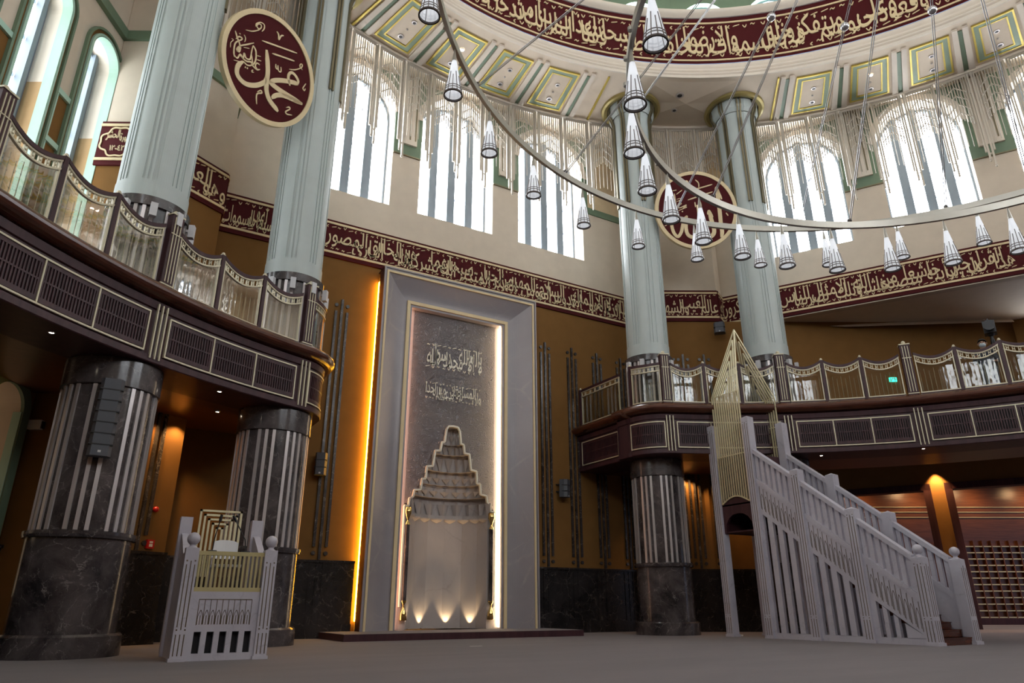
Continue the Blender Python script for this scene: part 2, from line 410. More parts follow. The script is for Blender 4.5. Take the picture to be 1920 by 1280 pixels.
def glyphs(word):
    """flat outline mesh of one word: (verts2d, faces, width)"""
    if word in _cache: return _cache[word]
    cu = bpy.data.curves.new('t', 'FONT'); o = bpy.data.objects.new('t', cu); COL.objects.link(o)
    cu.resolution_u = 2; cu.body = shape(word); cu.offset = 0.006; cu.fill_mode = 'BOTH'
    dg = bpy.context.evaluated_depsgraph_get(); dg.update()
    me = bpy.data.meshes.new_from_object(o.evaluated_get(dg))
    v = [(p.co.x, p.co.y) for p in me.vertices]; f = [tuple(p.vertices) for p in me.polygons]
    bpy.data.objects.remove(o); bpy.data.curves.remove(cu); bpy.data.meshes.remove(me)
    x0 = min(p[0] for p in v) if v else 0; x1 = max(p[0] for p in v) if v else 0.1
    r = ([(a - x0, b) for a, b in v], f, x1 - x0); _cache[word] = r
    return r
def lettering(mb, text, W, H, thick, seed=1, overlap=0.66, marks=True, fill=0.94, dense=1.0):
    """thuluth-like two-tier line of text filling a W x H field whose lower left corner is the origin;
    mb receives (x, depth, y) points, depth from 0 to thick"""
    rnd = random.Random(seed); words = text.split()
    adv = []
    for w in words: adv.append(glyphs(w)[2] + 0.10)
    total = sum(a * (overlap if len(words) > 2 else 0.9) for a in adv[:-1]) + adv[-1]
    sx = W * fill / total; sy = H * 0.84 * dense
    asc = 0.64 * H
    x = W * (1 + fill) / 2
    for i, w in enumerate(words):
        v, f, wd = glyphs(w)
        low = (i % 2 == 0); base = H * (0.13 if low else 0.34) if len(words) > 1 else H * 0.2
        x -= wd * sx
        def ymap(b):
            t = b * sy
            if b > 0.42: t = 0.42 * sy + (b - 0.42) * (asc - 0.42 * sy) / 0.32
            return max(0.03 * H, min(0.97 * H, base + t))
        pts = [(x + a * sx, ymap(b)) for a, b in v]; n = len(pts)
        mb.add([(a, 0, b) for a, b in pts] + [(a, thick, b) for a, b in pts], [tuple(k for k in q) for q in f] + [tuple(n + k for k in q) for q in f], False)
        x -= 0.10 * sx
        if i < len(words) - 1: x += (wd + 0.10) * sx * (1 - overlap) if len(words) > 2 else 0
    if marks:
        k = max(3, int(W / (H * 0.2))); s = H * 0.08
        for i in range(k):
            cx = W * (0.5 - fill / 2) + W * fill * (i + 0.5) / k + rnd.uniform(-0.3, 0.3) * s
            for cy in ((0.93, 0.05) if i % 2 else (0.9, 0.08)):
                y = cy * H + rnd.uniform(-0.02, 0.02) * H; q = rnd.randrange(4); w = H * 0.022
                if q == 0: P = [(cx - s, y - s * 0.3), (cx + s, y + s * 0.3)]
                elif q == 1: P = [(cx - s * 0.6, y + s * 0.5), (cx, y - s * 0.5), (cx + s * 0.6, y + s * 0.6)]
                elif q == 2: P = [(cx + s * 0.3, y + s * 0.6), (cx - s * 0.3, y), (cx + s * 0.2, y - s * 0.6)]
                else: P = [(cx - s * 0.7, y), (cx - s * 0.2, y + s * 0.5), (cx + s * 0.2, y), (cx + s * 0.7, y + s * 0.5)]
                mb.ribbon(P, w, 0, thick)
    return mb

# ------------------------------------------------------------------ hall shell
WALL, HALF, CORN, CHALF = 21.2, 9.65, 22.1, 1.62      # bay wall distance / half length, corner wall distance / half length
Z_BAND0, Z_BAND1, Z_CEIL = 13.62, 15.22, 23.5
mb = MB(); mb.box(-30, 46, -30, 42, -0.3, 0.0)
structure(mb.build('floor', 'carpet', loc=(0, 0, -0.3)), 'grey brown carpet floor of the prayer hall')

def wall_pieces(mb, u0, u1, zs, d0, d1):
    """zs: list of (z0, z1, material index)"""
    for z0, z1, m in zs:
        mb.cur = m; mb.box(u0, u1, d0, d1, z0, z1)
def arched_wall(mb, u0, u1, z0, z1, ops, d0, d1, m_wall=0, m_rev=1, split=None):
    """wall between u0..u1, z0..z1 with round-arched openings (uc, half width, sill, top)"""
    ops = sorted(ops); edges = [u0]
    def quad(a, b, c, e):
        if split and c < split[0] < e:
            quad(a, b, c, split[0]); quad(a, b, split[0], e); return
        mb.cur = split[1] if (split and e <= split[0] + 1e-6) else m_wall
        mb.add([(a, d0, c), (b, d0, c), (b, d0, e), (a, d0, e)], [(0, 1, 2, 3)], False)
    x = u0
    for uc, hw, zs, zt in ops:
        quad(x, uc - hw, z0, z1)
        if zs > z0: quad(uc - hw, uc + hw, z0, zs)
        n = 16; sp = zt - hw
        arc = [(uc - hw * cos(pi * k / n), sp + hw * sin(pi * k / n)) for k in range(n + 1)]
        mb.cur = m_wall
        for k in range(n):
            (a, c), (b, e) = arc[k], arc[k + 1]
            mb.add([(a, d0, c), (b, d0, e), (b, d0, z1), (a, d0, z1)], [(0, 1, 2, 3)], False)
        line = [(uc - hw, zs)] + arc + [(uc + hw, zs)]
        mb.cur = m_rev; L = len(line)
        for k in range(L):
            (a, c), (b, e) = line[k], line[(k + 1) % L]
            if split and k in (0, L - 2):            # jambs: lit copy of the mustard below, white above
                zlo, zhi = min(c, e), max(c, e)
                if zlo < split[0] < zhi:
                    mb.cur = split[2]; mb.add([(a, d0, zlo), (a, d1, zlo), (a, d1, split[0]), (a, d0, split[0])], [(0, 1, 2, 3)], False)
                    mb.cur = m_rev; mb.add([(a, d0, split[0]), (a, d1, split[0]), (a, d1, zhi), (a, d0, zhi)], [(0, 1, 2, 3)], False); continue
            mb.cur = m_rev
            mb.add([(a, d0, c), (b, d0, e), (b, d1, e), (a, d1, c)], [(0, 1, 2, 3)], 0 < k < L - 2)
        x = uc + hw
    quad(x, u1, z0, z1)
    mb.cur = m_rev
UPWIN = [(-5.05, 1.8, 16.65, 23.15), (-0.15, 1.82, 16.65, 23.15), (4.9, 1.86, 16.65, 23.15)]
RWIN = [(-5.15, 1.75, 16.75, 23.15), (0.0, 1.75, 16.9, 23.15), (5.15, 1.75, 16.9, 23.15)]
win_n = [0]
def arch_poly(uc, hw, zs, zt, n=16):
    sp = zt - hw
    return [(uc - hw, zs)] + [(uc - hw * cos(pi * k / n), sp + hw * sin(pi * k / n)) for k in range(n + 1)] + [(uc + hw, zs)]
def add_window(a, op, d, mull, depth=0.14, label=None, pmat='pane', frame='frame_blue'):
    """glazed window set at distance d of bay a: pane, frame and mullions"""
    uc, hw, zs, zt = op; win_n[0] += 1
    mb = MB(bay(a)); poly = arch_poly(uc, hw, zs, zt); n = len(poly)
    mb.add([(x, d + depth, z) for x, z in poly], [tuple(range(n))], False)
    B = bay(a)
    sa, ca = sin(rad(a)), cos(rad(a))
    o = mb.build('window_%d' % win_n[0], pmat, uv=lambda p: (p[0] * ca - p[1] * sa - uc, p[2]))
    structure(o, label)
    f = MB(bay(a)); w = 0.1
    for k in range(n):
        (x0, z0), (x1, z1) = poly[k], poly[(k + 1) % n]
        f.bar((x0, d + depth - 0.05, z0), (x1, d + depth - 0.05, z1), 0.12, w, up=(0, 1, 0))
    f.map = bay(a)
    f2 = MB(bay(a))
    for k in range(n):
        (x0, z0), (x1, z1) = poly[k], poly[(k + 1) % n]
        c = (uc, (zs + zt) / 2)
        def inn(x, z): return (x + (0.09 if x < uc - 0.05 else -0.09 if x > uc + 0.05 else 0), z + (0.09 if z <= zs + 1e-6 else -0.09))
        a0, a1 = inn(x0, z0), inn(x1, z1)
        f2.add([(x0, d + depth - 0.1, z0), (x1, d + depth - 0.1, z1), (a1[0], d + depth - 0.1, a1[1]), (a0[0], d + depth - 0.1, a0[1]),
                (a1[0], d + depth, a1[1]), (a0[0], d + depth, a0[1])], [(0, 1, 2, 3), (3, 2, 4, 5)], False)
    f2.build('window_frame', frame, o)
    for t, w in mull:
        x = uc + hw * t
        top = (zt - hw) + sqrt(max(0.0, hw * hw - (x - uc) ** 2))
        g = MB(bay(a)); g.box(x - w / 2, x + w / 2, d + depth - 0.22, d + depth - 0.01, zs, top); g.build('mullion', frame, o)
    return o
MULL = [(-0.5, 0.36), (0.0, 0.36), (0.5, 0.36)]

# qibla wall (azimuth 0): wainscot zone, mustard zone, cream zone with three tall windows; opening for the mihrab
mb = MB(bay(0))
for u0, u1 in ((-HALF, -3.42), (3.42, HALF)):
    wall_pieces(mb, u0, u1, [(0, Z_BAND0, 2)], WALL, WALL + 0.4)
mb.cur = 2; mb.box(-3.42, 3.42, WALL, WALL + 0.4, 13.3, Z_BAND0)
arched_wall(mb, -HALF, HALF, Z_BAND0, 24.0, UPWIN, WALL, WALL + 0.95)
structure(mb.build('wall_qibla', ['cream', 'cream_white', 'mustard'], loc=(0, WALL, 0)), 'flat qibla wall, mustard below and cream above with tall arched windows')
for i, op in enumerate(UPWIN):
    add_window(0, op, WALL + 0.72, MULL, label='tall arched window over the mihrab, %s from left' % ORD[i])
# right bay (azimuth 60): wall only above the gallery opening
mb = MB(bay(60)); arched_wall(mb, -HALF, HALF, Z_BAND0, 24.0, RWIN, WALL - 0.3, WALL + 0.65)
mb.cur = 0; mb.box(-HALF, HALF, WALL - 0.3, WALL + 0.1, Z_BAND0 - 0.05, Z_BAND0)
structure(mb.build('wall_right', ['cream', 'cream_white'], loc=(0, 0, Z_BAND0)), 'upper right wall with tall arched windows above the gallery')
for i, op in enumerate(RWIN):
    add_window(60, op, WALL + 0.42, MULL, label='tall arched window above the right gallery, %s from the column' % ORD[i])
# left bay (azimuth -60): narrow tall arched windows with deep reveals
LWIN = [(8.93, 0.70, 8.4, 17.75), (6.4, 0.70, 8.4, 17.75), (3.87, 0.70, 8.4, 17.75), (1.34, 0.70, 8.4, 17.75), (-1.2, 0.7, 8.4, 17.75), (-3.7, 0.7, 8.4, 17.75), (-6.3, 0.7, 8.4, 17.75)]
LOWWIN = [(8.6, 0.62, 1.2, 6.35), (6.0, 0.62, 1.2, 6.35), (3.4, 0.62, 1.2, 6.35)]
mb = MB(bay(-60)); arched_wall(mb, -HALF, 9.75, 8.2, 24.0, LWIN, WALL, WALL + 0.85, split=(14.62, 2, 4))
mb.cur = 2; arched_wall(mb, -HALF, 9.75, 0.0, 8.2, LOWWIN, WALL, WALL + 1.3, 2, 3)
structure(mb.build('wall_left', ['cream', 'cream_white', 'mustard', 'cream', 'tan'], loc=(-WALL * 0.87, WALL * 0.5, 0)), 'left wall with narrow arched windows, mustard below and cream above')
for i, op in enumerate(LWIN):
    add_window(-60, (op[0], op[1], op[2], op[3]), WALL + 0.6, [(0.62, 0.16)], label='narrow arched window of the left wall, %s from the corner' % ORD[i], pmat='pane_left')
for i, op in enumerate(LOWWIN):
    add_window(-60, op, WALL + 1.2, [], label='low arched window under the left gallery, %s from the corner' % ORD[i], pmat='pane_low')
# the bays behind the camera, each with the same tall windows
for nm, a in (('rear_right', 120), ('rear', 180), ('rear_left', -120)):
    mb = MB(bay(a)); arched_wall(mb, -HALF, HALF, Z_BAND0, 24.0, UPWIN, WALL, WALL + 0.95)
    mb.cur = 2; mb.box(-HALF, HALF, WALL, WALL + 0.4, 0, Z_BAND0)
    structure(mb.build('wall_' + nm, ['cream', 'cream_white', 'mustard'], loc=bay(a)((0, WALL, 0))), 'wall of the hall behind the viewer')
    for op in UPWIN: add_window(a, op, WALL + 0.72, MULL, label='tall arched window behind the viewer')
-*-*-
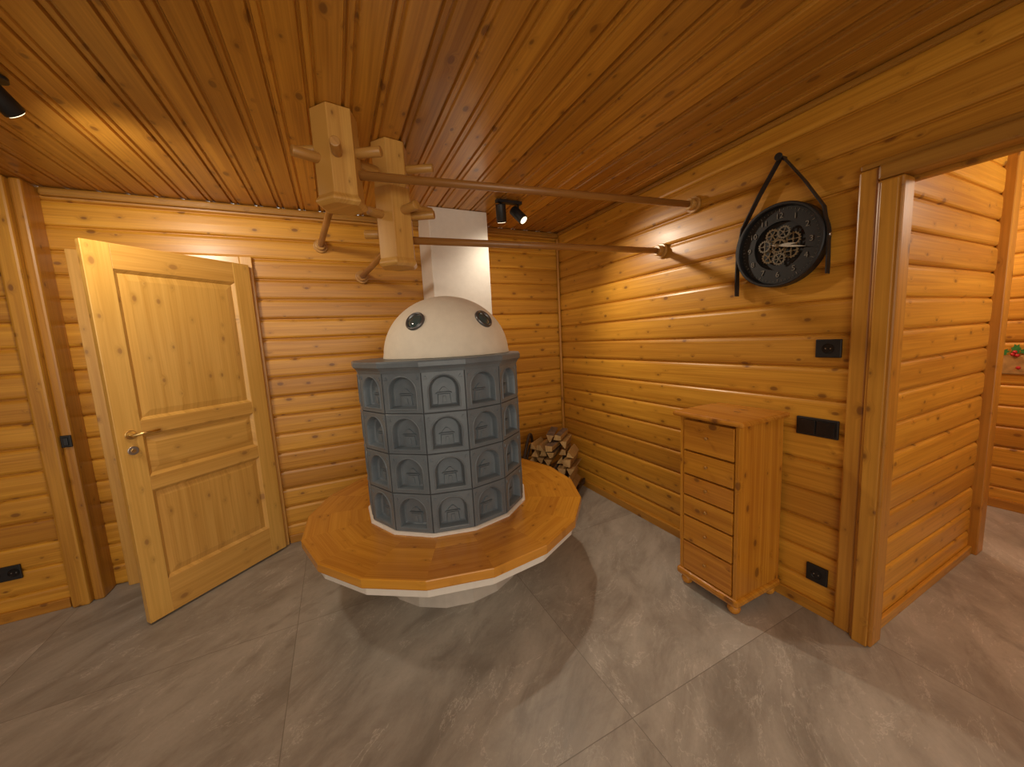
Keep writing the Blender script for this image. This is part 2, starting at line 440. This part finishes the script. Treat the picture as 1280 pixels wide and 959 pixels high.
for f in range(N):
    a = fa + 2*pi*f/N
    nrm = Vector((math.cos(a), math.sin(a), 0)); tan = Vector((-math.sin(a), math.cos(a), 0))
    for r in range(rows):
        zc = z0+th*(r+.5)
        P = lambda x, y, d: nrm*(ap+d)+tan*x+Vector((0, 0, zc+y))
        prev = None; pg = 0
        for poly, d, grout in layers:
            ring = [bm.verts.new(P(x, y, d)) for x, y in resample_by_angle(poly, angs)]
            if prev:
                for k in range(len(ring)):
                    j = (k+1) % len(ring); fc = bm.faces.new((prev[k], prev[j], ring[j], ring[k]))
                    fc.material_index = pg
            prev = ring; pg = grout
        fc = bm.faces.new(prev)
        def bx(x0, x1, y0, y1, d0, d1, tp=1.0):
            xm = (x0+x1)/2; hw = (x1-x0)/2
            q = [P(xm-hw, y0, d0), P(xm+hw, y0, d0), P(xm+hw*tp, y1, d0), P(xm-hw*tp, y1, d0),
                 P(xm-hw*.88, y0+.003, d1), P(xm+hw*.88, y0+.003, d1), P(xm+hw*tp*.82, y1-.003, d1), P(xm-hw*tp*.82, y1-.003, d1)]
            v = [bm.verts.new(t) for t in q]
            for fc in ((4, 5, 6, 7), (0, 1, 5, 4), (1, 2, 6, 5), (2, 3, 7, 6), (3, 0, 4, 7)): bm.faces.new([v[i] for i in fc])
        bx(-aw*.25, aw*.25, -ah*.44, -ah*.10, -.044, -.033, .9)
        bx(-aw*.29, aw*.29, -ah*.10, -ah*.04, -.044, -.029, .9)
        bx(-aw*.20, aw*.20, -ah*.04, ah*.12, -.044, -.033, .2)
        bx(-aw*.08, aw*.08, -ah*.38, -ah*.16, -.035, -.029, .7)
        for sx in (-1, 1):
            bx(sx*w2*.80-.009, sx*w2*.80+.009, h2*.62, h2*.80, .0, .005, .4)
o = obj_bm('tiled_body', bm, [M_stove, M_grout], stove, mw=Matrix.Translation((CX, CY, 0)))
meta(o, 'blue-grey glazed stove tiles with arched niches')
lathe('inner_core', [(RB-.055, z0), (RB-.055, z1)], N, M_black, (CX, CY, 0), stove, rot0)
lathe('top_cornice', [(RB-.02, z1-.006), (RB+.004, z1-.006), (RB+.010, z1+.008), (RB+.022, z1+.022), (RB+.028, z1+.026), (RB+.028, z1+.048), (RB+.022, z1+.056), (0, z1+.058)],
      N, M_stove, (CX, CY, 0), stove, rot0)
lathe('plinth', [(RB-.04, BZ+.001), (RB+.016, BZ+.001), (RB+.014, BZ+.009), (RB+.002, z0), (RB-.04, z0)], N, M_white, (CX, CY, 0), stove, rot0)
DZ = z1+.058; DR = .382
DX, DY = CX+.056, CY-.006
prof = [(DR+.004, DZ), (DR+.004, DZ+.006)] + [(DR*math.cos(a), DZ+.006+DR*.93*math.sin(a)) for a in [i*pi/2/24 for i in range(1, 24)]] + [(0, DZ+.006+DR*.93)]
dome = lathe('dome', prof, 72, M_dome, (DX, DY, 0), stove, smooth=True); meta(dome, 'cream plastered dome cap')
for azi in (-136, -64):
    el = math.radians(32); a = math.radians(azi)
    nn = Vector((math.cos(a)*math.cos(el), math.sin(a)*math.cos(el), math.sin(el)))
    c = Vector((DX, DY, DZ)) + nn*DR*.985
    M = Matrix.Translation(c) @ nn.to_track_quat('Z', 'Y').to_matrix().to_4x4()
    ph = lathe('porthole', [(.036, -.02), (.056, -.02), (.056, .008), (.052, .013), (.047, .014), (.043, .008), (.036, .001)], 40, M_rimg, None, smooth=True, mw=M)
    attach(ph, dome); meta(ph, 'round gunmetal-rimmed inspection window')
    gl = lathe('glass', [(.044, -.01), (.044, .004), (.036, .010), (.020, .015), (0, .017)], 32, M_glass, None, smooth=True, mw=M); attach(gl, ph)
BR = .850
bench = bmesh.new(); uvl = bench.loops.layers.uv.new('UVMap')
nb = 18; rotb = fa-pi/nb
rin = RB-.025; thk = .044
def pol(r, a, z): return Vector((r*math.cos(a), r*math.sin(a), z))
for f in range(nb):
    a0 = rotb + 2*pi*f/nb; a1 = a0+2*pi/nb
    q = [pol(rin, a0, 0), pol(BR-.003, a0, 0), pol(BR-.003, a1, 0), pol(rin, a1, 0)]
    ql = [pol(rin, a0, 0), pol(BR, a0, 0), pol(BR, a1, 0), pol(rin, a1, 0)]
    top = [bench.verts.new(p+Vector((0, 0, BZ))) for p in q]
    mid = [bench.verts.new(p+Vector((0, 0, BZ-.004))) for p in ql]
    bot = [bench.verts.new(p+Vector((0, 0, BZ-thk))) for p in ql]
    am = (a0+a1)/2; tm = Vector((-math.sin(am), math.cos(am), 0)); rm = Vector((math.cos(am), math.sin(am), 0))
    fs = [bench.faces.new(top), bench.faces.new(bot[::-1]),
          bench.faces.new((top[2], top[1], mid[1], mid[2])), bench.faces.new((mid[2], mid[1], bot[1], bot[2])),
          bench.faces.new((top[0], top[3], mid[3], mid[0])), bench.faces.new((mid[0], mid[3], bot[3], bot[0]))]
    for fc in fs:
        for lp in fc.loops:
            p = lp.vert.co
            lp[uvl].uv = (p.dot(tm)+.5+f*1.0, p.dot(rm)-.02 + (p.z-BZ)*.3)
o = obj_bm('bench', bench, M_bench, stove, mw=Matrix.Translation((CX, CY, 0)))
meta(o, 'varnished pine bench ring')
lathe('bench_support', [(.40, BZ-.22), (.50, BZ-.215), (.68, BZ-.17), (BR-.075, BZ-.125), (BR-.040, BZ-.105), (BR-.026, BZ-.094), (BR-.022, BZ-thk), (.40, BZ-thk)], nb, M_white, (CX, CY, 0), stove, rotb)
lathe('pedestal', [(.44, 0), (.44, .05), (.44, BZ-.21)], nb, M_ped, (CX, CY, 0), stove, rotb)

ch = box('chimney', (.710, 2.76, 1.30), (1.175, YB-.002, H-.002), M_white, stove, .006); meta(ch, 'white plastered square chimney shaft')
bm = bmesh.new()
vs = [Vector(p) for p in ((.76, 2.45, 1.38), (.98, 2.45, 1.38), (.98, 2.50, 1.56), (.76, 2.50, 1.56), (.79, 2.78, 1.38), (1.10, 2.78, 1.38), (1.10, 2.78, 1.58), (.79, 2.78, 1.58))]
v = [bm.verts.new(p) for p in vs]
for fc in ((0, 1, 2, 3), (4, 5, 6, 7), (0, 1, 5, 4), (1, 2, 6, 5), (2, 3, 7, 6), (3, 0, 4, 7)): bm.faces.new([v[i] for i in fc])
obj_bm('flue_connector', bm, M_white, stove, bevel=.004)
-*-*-
## Exercise task
Scan the lines for the string "part". Copy out each line that matches.

## Response
Continue the Blender Python script for this scene: part 2, from line 410. More parts follow. The script is for Blender 4.5. Take the picture to be 1920 by 1280 pixels.
Keep writing the Blender script for this image. This is part 2, starting at line 440. This part finishes the script. Treat the picture as 1280 pixels wide and 959 pixels high.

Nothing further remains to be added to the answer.